For our present troubles are small and won’t last very long. Yet they produce for us a glory that vastly outweighs them and will last forever! So we don’t look at the troubles we can see now; rather, we fix our gaze on things that cannot be seen. For the things we see now will soon be gone, but the things we cannot see will last forever. 2 Corinthians 4:16-18

Late edit: I have manipulated Ethan’s birthday situation quite nicely by announcing that birthdays will now be a week-long celebration. Little gifts/treats each day throughout the week, outings, play dates, a movie, etc.
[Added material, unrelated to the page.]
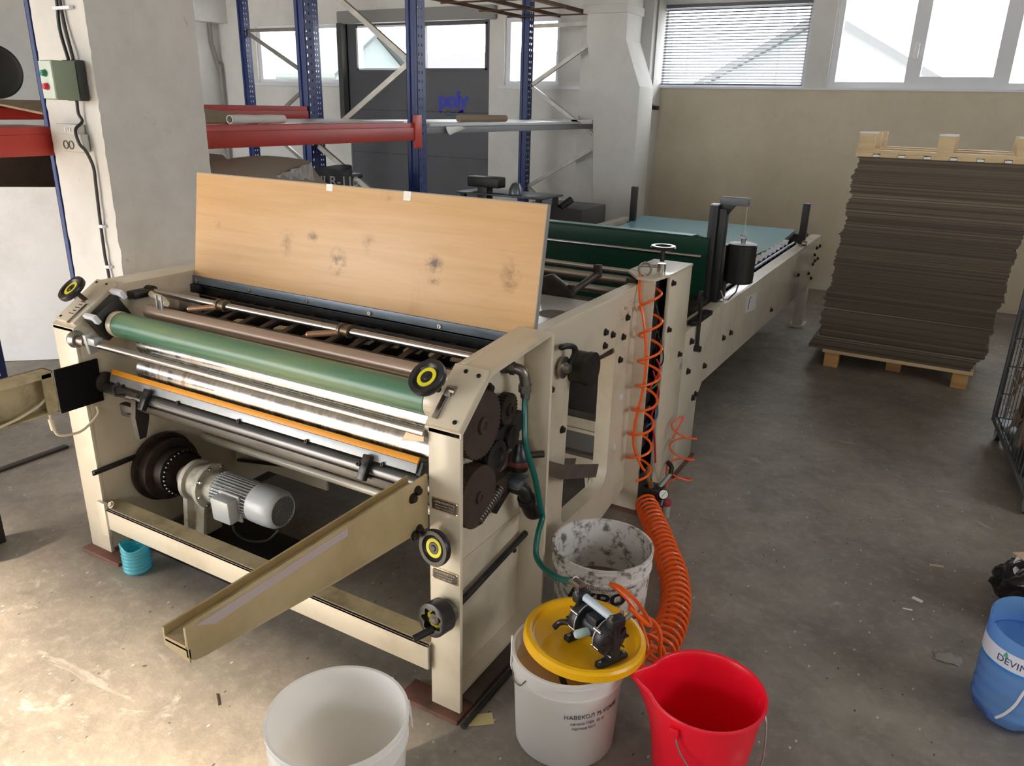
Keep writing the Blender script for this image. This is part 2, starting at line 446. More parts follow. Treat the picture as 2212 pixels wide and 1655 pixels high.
# rough plastered pillar behind the machine
def pillar():
    mb = MB(); nz = 150
    rnd = random.Random(3)
    offs = [(rnd.uniform(-.002, .002), rnd.uniform(-.002, .002)) for _ in range(nz + 1)]
    base = [(-2.325, .5), (-1.985, .5), (-1.985, .985), (-2.325, .985)]
    rings = []
    for i in range(nz + 1):
        z = ZC * i / nz; a, b = offs[i]
        rings.append([mb.bm.verts.new((base[k][0] + (a if k in (0, 3) else b) * (1 if k < 2 else .6), base[k][1] + (b if k < 2 else a) * .8, z)) for k in range(4)])
    for i in range(nz):
        for k in range(4): mb._f([rings[i][k], rings[i][(k + 1) % 4], rings[i + 1][(k + 1) % 4], rings[i + 1][k]])
    k = N('pillar_plaster'); v = k.coord()
    g = k.n('ShaderNodeNewGeometry'); sx = k.n('ShaderNodeSeparateXYZ'); k.l(k.n('ShaderNodeTexCoord').outputs['Normal'], sx.inputs[0])
    side = k.math('GREATER_THAN', sx.outputs[0], .5)      # grey aisle side lightened to make up for weak light, white front toned down
    gray = k.ramp(k.noise(4, 6, .7, v), [(.3, lin('c8c4be')), (.7, lin('dad6d0'))])
    wh = k.ramp(k.noise(5, 5, .6, v), [(.3, lin('c3c1bd')), (.7, lin('d2d0cb'))])
    c = k.mix(side, wh, gray)
    f = k.ramp(k.noise(7, 6, .75, v), [(.63, BW[0]), (.7, BW[1])])
    k.base(k.mix(k.math('MULTIPLY', f, .35), c, lin('6e665c'))); k.b.inputs['Roughness'].default_value = .85
    k.bump(k.noise(45, 5, .7, v), .25, .006)
    o = mb.obj('wall_pillar', k.m, sharp=60); struct(o)
pillar()

# outside, seen through the panes
GRD = M('yard_concrete', 'd9d6cf', .9)
struct(MB().box(-60, 60, YB + .3, 70, -.4, -.1).obj('ground_back', GRD))
def house(x0, x1, y0, y1, h, ridge, label, cwall, croof, along='x'):
    t = thing('house', label, 'house', ((x0 + x1) / 2, (y0 + y1) / 2, -.1))
    if along == 'x':
        ym = (y0 + y1) / 2; MB().prism([(y0, -.1), (y1, -.1), (y1, h), (ym, ridge), (y0, h)], 'x', x0, x1).obj('walls', M('house_wall', cwall, .9), t)
        MB().prism([(y0 - .4, h - .15), (ym, ridge + .05), (y1 + .4, h - .15), (y1 + .4, h), (ym, ridge + .22), (y0 - .4, h)], 'x', x0 - .3, x1 + .3).obj('roof', M('house_roof', croof, .8), t)
    else:
        xm = (x0 + x1) / 2; MB().prism([(x0, -.1), (x1, -.1), (x1, h), (xm, ridge), (x0, h)], 'y', y0, y1).obj('walls', M('house_wall', cwall, .9), t)
        MB().prism([(x0 - .5, h - .3), (xm, ridge), (x1 + .5, h - .3), (x1 + .5, h - .1), (xm, ridge + .25), (x0 - .5, h - .1)], 'y', y0 - .4, y1).obj('roof', M('house_roof', croof, .8), t)
house(-8.0, .6, 25, 34, 1.9, 4.2, 'pale gabled house beyond the high right window', '70787a', '2a3037', 'y')
house(-33, -22, 24, 29, 2.6, 4.2, 'low pale roofed building beyond the left window', '566061', '2b3437', 'x')
house(-31, -14, 34, 40, 2.6, 4.0, 'long grey roofed shed beyond the door windows', '3a3d44', '2b2d33', 'x')
# ================================================================ the pasting machine
MC = thing('pasting_machine', 'long cream pasting machine with green roller, handwheels and raised plywood board', 'machine', (-.8, .3, 0))
def P(mb, name, mat, parent=MC, label=None, **kw):
    o = mb.obj(name, mat, parent, **kw)
    if label: o['label'] = label
    return o
def bolt(parent, p, n, r=.008, h=.008, mat=BOLT):
    mb = MB(); hexbolt(mb, p, n, r, h); return P(mb, 'bolt', mat, parent)
def screw(parent, p, n, r=.006, h=.004, mat=BOLTL):
    p, n = Vector(p), Vector(n).normalized(); mb = MB()
    mb.lathe([(0, h * .5), (r * .4, h * .5), (r * .45, h), (r * .9, h), (r, h * .7), (r, 0)], p, n, 14); return P(mb, 'screw', mat, parent)

# --- right side plate, first section
mb = MB()
mb.box(-.095, 0, 0, .014, .012, .853, .002)                                   # front flange
mb.prism([(.014, .028), (.47, .028), (.47, 1.0), (.15, .978), (.014, .853)], 'x', -.095, -.083)   # web
mb.box(-.095, .006, .458, .472, .028, .992, .002)                             # rear flange
mb.prism([(0, .841), (0, .853), (.136, .974), (.46, 1.0), (.46, .988), (.14, .962)], 'x', -.105, .002)  # sloping cover
mb.prism([(.014, .022), (.46, .022), (.46, .034), (.014, .034)], 'x', -.095, -.03)
mb.box(-.093, -.079, .014, .46, .40, .406)                                    # seam
RP = P(mb, 'side_plate', CREAM)
P(MB().box(-.19, .01, -.03, .05, 0, .013, .002), 'foot_plate', RUST, RP)
P(MB().box(-.12, .012, .05, .5, 0, .02, .002), 'base_rail', M('oily_brown_base', '3a3029', .6, dirt='57453a', amt=.6, scale=10), RP); P(MB().cyl((.03, -.03, .008), (.03, .42, .008), .008), 'black_strip', BLACK, RP)
for p in ((-.085, .02, .966), (-.03, .05, .966), ):
    pass
cn = Vector((0, -.121, .136)).normalized()        # normal of the sloping cover's front
ct = Vector((0, .136, .121)).normalized()
def onslope(x, t, h=0): return Vector((x, 0, .853)) + ct * t + cn * h
# bearing cap on the right slope
mb = MB(); mb.obox(onslope(-.047, .09, .008), (1, 0, 0), ct, cn, .05, .088, .009, .003)
BC = P(mb, 'bearing_cap', CREAM, MC)
for x, t in ((-.055, .16), (-.015, .155), (-.018, .02), (-.08, .075)): screw(BC, onslope(x, t, .017), cn, .006, .003, BOLT)
mb = MB(); mb.obox(onslope(-.075, .05, .021), (1, 0, 0), ct, cn, .007, .034, .004, .001)
P(mb, 'slotted_scale', STEEL, BC)
P(MB().tube([onslope(-.073, .085, .016), onslope(-.07, .1, .024), onslope(-.055, .1, .02)], .012, 10), 'pipe_stub', STEEL, BC)
# --- right side plate, second section with the cut-out
def arc(cy, cz, r, a0, a1, n=6): return [(cy + r * math.cos(math.radians(a0 + (a1 - a0) * k / n)), cz + r * math.sin(math.radians(a0 + (a1 - a0) * k / n))) for k in range(n + 1)]
outer = [(.472, .12), (.6, .06), (1.10, .055), (1.345, .10), (1.345, .957), (.472, .957)]
hole = arc(.80, .25, .045, 180, 270) + arc(1.08, .27, .07, 270, 360) + arc(1.12, .74, .03, 0, 90) + arc(.82, .72, .05, 90, 180)
mb = MB(); mb.holed(outer, hole, 'x', -.14, -.08)
mb.prism([(-.14, 0.013), (-.018, 0.013), (-.018, .988), (-.085, .988), (-.085, .3)], 'y', 1.345, 1.357)
mb.box(-.125, -.083, .472, 1.36, .957, .965)
SP = P(mb, 'side_plate', CREAM)
P(MB().box(-.15, -.0, 1.33, 1.42, 0, .013, .002), 'foot_plate', RUST, SP)
for y, z in ((1.043, .849), (1.11, .824), (1.216, .79), (1.043, .799), (1.2, .704), (1.244, .859), (.726, .588), (.63, .76)): bolt(SP, (-.08, y, z), (1, 0, 0), .0095, .012)
for y, z, h in ((1.24, .54, .02), (1.21, .34, .02), (.50, .77, .02), (.49, .33, .03)): P(MB().box(-.081, -.074, y - .005, y + .005, z - h / 2, z + h / 2, .001), 'hinge_stub', PVC, SP)
k = M('red_crayon', 'a8705c', .8)
mb = MB(); rr = random.Random(5)
for i in range(9):
    y = 1.16 + .017 * i; z = .895 - (i % 3) * .022 + .004 * i
    mb.tube([(-.0795, y, z), (-.0792, y + .006, z + rr.uniform(-.014, .014)), (-.0795, y + .012, z + rr.uniform(-.008, .008))], .0007, 5)
P(mb, 'chalk_scribble', k, SP)
# --- left side plate
mb = MB()
mb.box(-1.655, -1.54, 0, .014, .012, .866, .002)
mb.prism([(.014, .028), (1.345, .028), (1.345, .975), (.19, .975), (.014, .866)], 'x', -1.556, -1.541)
mb.prism([(0, .855), (0, .867), (.187, .984), (1.36, .984), (1.36, .974), (.19, .974)], 'x', -1.655, -1.538)
LP = P(mb, 'side_plate', CREAM)
P(MB().box(-1.665, -1.45, -.035, .06, 0, .013, .002), 'foot_plate', RUST, LP)
P(MB().box(-1.66, -1.53, .06, 1.3, 0, .02, .002), 'base_rail', M('oily_brown_rail', '3a3029', .6), LP)
cnl = Vector((0, -.117, .187)).normalized(); ctl = Vector((0, .187, .117)).normalized()
def onsl(x, t, h=0): return Vector((x, 0, .867)) + ctl * t + cnl * h
mb = MB(); mb.obox(onsl(-1.595, .115, .006), (1, 0, 0), ctl, cnl, .052, .10, .007, .002)
LC = P(mb, 'bearing_cap', CREAM, MC)
P(MB().obox(onsl(-1.565, .055, .014), (1, 0, 0), ctl, cnl, .006, .045, .002), 'scale_slot', STEEL, LC)
mb = MB()
for q in range(6): mb.obox(onsl(-1.595, .05 + q * .014, .0135), (1, 0, 0), ctl, cnl, .008 if q % 2 else .012, .0012, .0006)
P(mb, 'scale_marks', BOLT, LC)
for x, t in ((-1.63, .2), (-1.575, .2), (-1.63, .03)): screw(LC, onsl(x, t, .012), cnl, .005, .003, BOLT)
# black bearing holder and its white brackets inside the left plate
mb = MB(); mb.obox((-1.512, .115, .885), (1, 0, 0), (0, .85, .52), (0, -.52, .85), .022, .062, .05, .006)
BH = P(mb, 'bearing_holder', BLACK, MC)
for s in (-1, 1):
    mb = MB(); c = Vector((-1.50, .115, .905)) + Vector((0, .85, .52)) * (s * .062) + Vector((0, -.52, .85)) * .03
    mb.obox(c, (1, 0, 0), (0, .85, .52), (0, -.52, .85), .03, .008, .016, .002); P(mb, 'clamp_bracket', PVC, BH)
P(MB().box(-1.545, -1.50, .21, .30, .93, .955, .004), 'rubber_stop', BLACK, LP)
mb = MB(); mb.tube(smoothpts([(-1.53, .30, .935), (-1.46, .25, .945), (-1.40, .24, .945), (-1.33, .21, .94)]), .010, 10)
HP = P(mb, 'glue_pipe', ROPE, MC)
for x in (-1.37, -1.345): P(MB().box(x - .003, x + .003, .2, .206, .895, .965), 'pipe_clip', ALU, HP)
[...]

This greatly relieves the stress on the Birthday Mother, as getting all gifts wrapped, ribs cooked [Ethan’s favourite], cake baked and people to behave on one day is quite a big ask.

So the whole week was amazing, and Joshua was home later in the week to participate. I, for one, always hate that anticlimatic “Day After” where you wake up after your birthday, and it’s like, “Hey, where’d everybody go? That’s IT?! A whole year of survival, and life, and keeping my head up, and I get ONE DAY?” Hmm, if I’m not careful, this may mutate into a Birthday Month tradition. Anyway, we had  t i m e  to celebrate Ethan, time to be grateful. And the rule was that his brothers weren’t allowed to beat him up at all the whole week. Great self-control and restraint was exercised in honour of the new teenager in the house!

This is the usual state of affairs for a fourth-born. Getting tied up in your own clothing. So proud he’s survived.

6 Responses

  1. Anonymous says:

    Birthday week best idea EVER!!!

  2. Lizanne says:

    Also love your birthday week idea Lea! And yeah…comparison surely steels joy. Roseveld was a clever man!

  3. Sue Evans says:

    How did I become anonymous??? That was me Lea, your Mom.

    • Lea Stewart says:

      Lol!! Sorry, lots of new settings and things to sort out with new website. It’s crazy. Now it knows you’re not “Someone.” Ha ha, I did wonder!

  4. Anonymous says:

    Well written & very entertaining Lea. Where do you find the time?? I can feel the love & joy in your home & the stability you have created as a great wife & Mum.